I mentioned in my notes on Maigret Defends Himself that it was basically the first of a two-part story arc, which concludes with Maigret’s Patience. The action picks up here a week later, with Maigret still on the trail of a gang of Paris jewel thieves, and re-visiting the Rue des Acacias apartment that’s home to the crippled ex-gangster Manuel Palmari and his saucy girlfriend Aline. Alas, it’s not a happy occasion, as someone has just shot Palmari and it’s up to his old not-quite-friend but not-quite-adversary to find out whodunit.

This turns out to be not much fun. The fact is that in these later Maigret books none of the killers are terribly interesting case studies. Here they are just the same “wild animal” types we met back in Maigret and the Saturday Caller. I even thought I was well on my way to figuring things out ahead of schedule, but then things took a bizarre swerve into a crazy back story and it turns out I was wrong. Though the explanation I was coming up with would have been better. I hate it when that happens in a mystery novel.

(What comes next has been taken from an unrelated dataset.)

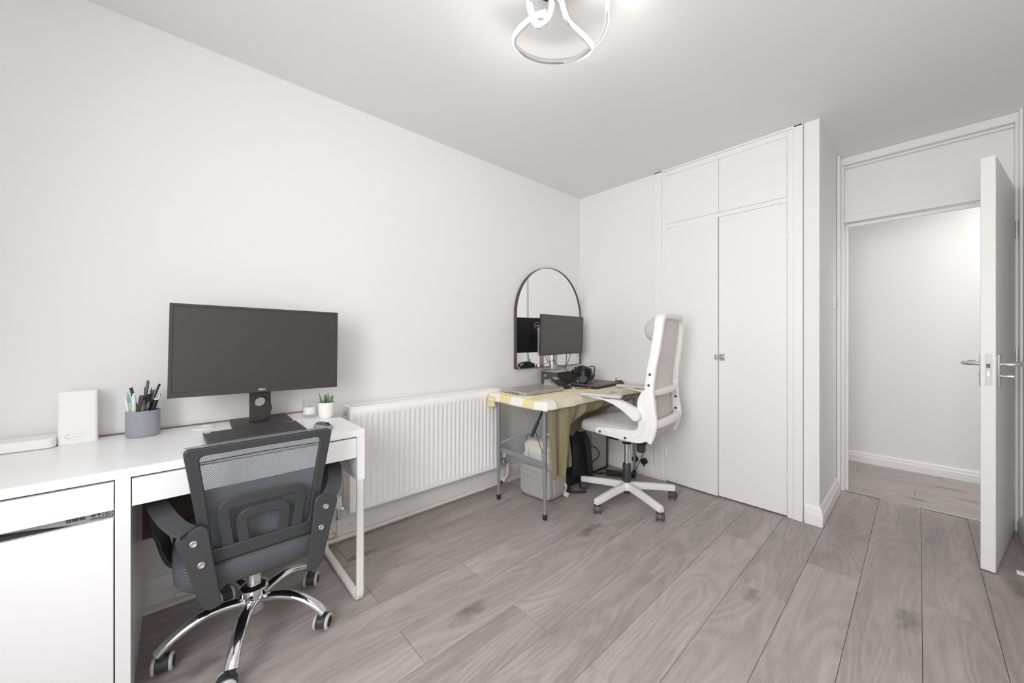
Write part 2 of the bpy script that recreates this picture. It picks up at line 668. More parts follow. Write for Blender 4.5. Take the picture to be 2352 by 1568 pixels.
        if sub:
            md = o.modifiers.new('soft', 'SUBSURF')
            md.levels = md.render_levels = sub
        if parent:
            o.parent = parent
        if label:
            o['label'] = label
        if kind:
            o['kind'] = kind
        return o


def thing(name, label, cat, loc=(0, 0, 0), rz=0, group=None):
    o = bpy.data.objects.new(name, None)
    o.empty_display_size = 0.05
    COL.objects.link(o)
    o.location = loc
    o.rotation_euler = (0, 0, rz)
    o['label'] = label
    o['category'] = cat
    if group:
        o['group'] = group
    return o


def tag(o, label, cat, group=None):
    o['label'] = label
    o['category'] = cat
    if group:
        o['group'] = group
    return o


def struct(o):
    o['kind'] = 'structure'
    return o


def structroot(name):
    o = bpy.data.objects.new(name, None)
    o.empty_display_size = 0.05
    COL.objects.link(o)
    o['kind'] = 'structure'
    return o


def text(name, s, size, m, parent, tf, depth=0.0006, align='CENTER', bold=0.0):
    c = bpy.data.curves.new(name, 'FONT')
    c.body = s
    c.size = size
    c.extrude = depth
    c.offset = bold
    c.align_x = align
    c.align_y = 'CENTER'
    t = bpy.data.objects.new(name, c)
    COL.objects.link(t)
    dg = bpy.context.evaluated_depsgraph_get()
    me = bpy.data.meshes.new_from_object(t.evaluated_get(dg))
    COL.objects.unlink(t)
    bpy.data.objects.remove(t)
    me.transform(tf)
    me.materials.clear()
    me.materials.append(m)
    me.name = name
    o = bpy.data.objects.new(name, me)
    COL.objects.link(o)
    if parent:
        o.parent = parent
    return o


def basis(c, ex, ey, ez):
    m = Matrix.Identity(4)
    for i, e in enumerate((ex, ey, ez)):
        for k in range(3):
            m[k][i] = e[k]
    for k in range(3):
        m[k][3] = c[k]
    return m


# ------------------------------------------------------------------ room shell
XL, XR, YB, YD, YW, H, XS = -2.2, 0.405, 2.885, 3.69, -1.05, 2.47, -0.405
YH = 4.64

struct(M().box(XL - .1, XL, YW - .1, YB + .1, 0, H).build('wall_left', WALL, smooth=0))
struct(M().box(XL, -1.44, YB, YB + .1, 0, H).build('wall_back', WALL, smooth=0))
struct(M().box(-.48, XS, YB, YD + .09, 0, H).build('wall_side', WALL, smooth=0))
struct(M().box(-1.6, -.48, YB + .45, YB + .5, 0, H).build('wall_wardrobe_back', WALL, smooth=0))
struct(M().box(XR, XR + .1, YW - .1, YD + .1, 0, H).build('wall_right', WALL, smooth=0))
wx0, wx1, wz0, wz1 = -0.78, 0.38, .77, 2.23
wm = M().box(XL, wx0, YW - .2, YW, 0, H).box(wx1, XR, YW - .2, YW, 0, H).box(wx0, wx1, YW - .2, YW, 0, wz0).box(wx0, wx1, YW - .2, YW, wz1, H)
struct(wm.build('wall_window', WALL, smooth=0))
win = structroot('window_1')
fr = M()
for a, b in ((wx0, wx0 + .05), (wx1 - .05, wx1), (-.225, -.175)):
    fr.box(a, b, YW - .16, YW - .10, wz0, wz1)
fr.box(wx0, wx1, YW - .16, YW - .10, wz0, wz0 + .05).box(wx0, wx1, YW - .16, YW - .10, wz1 - .05, wz1)
fr.build('window_frame', PLASTW, win, bevel=.004)
M().box(wx0 - .05, wx1 + .05, YW - .12, YW + .06, wz0 - .03, wz0).build('window_sill', TRIM, win, bevel=.005)
struct(M().box(XL - .1, XR + .1, YW - .2, YD + .1, H, H + .1).build('ceiling', CEIL, smooth=0))

# hallway beyond the door
struct(M().box(-1.3, 1.7, YH, YH + .1, 0, H).build('wall_hallway', WALL, smooth=0))
struct(M().box(-1.4, -1.3, YD, YH + .1, 0, H).box(1.7, 1.8, YD, YH + .1, 0, H).build('wall_hallway_ends', WALL, smooth=0))
struct(M().box(-1.4, -.48, YD, YD + .1, 0, H).box(XR, 1.8, YD, YD + .1, 0, H).build('wall_door', WALL, smooth=0))
struct(M().box(-1.4, 1.8, YD + .1, YH + .1, H, H + .1).build('ceiling_hallway', CEIL, smooth=0))

# floors: a dark base with single laminate planks on it
floor = struct(M().box(XL - .1, XR + .1, YW - .1, YD + .012, -.06, -.008).build('floor', TRIMDARK, smooth=0))
PX0, PW, PL = -1.952, 0.1961, 1.304
G = 0.0007


def plank(parent, x0, x1, y0, y1, rot=False):
    x0, x1, y0, y1 = x0 + G, x1 - G, y0 + G, y1 - G
    c = ((x0 + x1) / 2, (y0 + y1) / 2, -.004)
    hx, hy = (x1 - x0) / 2, (y1 - y0) / 2
    if rot:
        hx, hy = hy, hx
    m = M().box(-hx, hx, -hy, hy, -.004, .004)
    o = m.build('plank', OAK, parent, bevel=.0008, seg=1, smooth=0)
    o.location = c
    if rot:
        o.rotation_euler = (0, 0, PI / 2)
    return o


for k in range(-2, 13):
    x0, x1 = PX0 + PW * k, PX0 + PW * (k + 1)
    x0, x1 = max(x0, XL), min(x1, XR)
    if x1 - x0 < .004:
        continue
    off = .648 if k % 2 else 1.072
    yend = YD + .01 if x1 > XS + .01 else YB + .06
    ys = sorted([y for y in [off + PL * n for n in range(-3, 4)] if YW < y < yend])
    ys = [YW] + ys + [yend]
    for a, b in zip(ys[:-1], ys[1:]):
        if b - a > .02:
            plank(floor, x0, x1, a, b)
hall = struct(M().box(-1.4, 1.8, YD + .012, YH, -.06, -.008).build('floor_hallway', TRIMDARK, smooth=0))
for r in range(5):
    y0, y1 = YD + .02 + r * .1905, min(YD + .02 + (r + 1) * .1905, YH)
    cuts = [[-.95, .27], [-1.1, -.02, 1.3], [-.55, .30], [-1.0, -.36, .35], [-.8, .12, 1.2]][r]
    xs = [-1.3] + cuts + [1.7]
    for a, b in zip(xs[:-1], xs[1:]):
        plank(hall, a, b, y0, y1, rot=True)
struct(M().prism([(YD - .004, 0), (YD + .026, 0), (YD + .022, .007), (YD + .002, .007)], 'x', XS, XR).build('trim_1', STEEL, bevel=.001))


def skirting(name, axis, a, b, wall, sgn, h=.118, t=.018):
    """moulded skirting: profile (out from wall, height)"""
    pr = [(0, 0), (t, 0), (t, h * .62), (t * .72, h * .68), (t * .72, h * .86), (t * .35, h * .95), (t * .2, h), (0, h)]
    pr = [(wall + sgn * q[0], q[1]) for q in pr]
    m = M().prism(pr, axis, a, b)
    return struct(m.build(name, TRIM, bevel=.0015))


skirting('baseboard_left', 'y', YW, YB, XL, 1)
skirting('baseboard_back', 'x', XL, -1.44, YB, -1)
SKP = [(0, 0), (.018, 0), (.018, .118 * .62), (.013, .118 * .68), (.013, .118 * .86), (.006, .118 * .95), (.003, .118), (0, .118)]
mm_ = M()
loops_ = [[(-.475, YB - t, h) for t, h in SKP], [(XS + t, YB - t, h) for t, h in SKP], [(XS + t, YD - .105, h) for t, h in SKP]]
K8 = len(SKP)
mm_.add([p for l in loops_ for p in l], [(i * K8 + j, i * K8 + (j + 1) % K8, (i + 1) * K8 + (j + 1) % K8, (i + 1) * K8 + j) for i in range(2) for j in range(K8)] + [tuple(range(K8)), tuple(2 * K8 + j for j in range(K8 - 1, -1, -1))])
struct(mm_.build('baseboard_side', TRIM, bevel=.0015))
skirting('baseboard_right', 'y', YW, YD - .06, XR, -1)
skirting('baseboard_hallway', 'x', -1.3, 1.7, YH, -1, .095)
# white pipe boxing along the foot of the wall under the desk
struct(M().box(XL + .003, XL + .062, YW + .02, .075, 0, .012).build('trim_2', TRIM, bevel=.003))

# ------------------------------------------------------------------ door and its frame
df = structroot('door_1')
f = M()
f.box(XS, -.372, YD - .02, YD + .10, 0, H - .02)
f.box(.383, XR, YD - .02, YD + .10, 0, H - .02)
f.build('door_jamb', TRIM, df, bevel=.003)
f = M().box(-.3725, .3835, YD - .005, YD + .099, 1.995, 2.045)
f.box(-.3725, .3835, YD - .005, YD + .099, 2.415, H - .021)
f.build('door_head', TRIM, df, bevel=.003)
M().box(-.372, .383, YD + .018, YD + .05, 2.045, 2.415).build('over_panel', TRIM, df, bevel=.002)
st = M()
st.box(-.372, -.356, YD + .03, YD + .06, 0, 1.97).box(.367, .383, YD + .03, YD + .06, 0, 1.97).box(-.372, .383, YD + .03, YD + .06, 1.965, 1.985)
st.build('door_stop', TRIM, df, bevel=.002)
ar = M()
ar.box(XS + .001, XS + .012, YD - .10, YD - .021, 0, H)
ar.box(XS + .002, XS + .020, YD - .112, YD - .092, 0, H - .002)
ar.box(XS + .003, XR - .003, YD - .030, YD - .006, H - .055, H - .001)
ar.box(XS + .034, XR - .024, YD - .017, YD - .0065, H - .078, H - .064)
ar.box(XR - .012, XR - .001, YD - .08, YD - .021, 0, H)
ar.build('architrave', TRIM, df, bevel=.002, merge=False)
M().box(-.3735, -.3705, YD - .008, YD + .022, .93, 1.04).build('strike_plate', STEEL, df, bevel=.0005)
# the open leaf, hinged beside the wall on the far side
hx, hy = .384, YD - .012
edge = Vector((.252, 2.937))
dv = (edge - Vector((hx, hy)))
ang = math.atan2(dv.y, dv.x)
LW = .762
lf = bpy.data.objects.new('door_leaf', None)
COL.objects.link(lf)
lf.parent = df
lf.location = (hx, hy, 0)
lf.rotation_euler = (0, 0, ang)
# leaf local axes: x along the leaf from the hinge, y across its thickness
M().box(.004, LW, -.047, 0, .006, 2.026).build('leaf_panel', DOORW, lf, bevel=.002)
zc = .985
for sy, nm in ((0, 1), (-.047, -1)):
    y1 = sy + nm * .009
    M().box(LW - .085, LW - .045, min(sy, y1), max(sy, y1), zc - .085, zc + .075).build('handle_plate', CHROME, lf, bevel=.003)
    lp = spline([(LW - .065, sy, zc + .028), (LW - .065, sy + nm * .045, zc + .028), (LW - .075, sy + nm * .062, zc + .028), (LW - .11, sy + nm * .066, zc + .028), (LW - .165, sy + nm * .066, zc + .029), (LW - .185, sy + nm * .058, zc + .030), (LW - .19, sy + nm * .035, zc + .031)], 6)
    M().tube(lp, .0095, 14).build('lever_handle', CHROME, lf)
    if nm > 0:
        M().cyl((LW - .065, sy, zc - .03), (LW - .065, sy + .03, zc - .03), .006).cyl((LW - .065, sy + .026, zc - .03), (LW - .065, sy + .05, zc - .03), .011).build('thumb_turn', CHROME, lf, bevel=.002)
    else:
        M().cyl((LW - .065, sy - .012, zc - .03), (LW - .065, sy, zc - .03), .009).build('lock_rose', CHROME, lf, bevel=.001)
M().box(LW, LW + .0015, -.033, -.011, zc - .075, zc + .08).build('lock_forend', mat('satin_nickel', rgb(196, 194, 191), .5, .5), lf, bevel=.0004)
M().box(LW + .001, LW + .010, -.028, -.017, zc + .012, zc + .030).build('latch_bolt', DGREYM, lf, bevel=.001)
M().box(LW + .001, LW + .0035, -.027, -.017, zc - .032, zc - .006).build('dead_bolt', STEEL, lf, bevel=.001)
for z in (.28, 1.03, 1.78):
    h = M()
    for q in range(5):
        h.cyl((0, .006, z - .05 + q * .02), (0, .006, z - .05 + q * .02 + .0185), .0085, n=14)
    h.box(-.0005, .03, .0, .0022, z - .05, z + .05)
    h.build('hinge', STEEL if z > .5 else TRIM, lf, bevel=.0008)
tag(M().box(.318, .352, 3.005, 3.032, 0, .014).build('plastic_chip', PLASTW, bevel=.003), 'tiny white plastic chip lying on the floor by the open door', 'chip')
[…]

Some odds and ends: (1) Champagne is “more or less the only drink that doesn’t tempt” the hard-drinking Maigret. (2) Palmari has a maid in to clean his apartment two hours a day every day, and all morning on Mondays and Saturdays. That seems like a lot of maid service. (3) Maigret, as is often noted in the series, can’t drive, and we’re told here it’s because he has a tendency to let his mind wander into reverie while working on a case. He’s a man who knows his limitations. (4) The concierge in an apartment building is a ubiquitous figure in many of these novels. It’s a job that never seems to have caught on in North America. Given how grumpy they all seem to be in Paris, that may be for the best.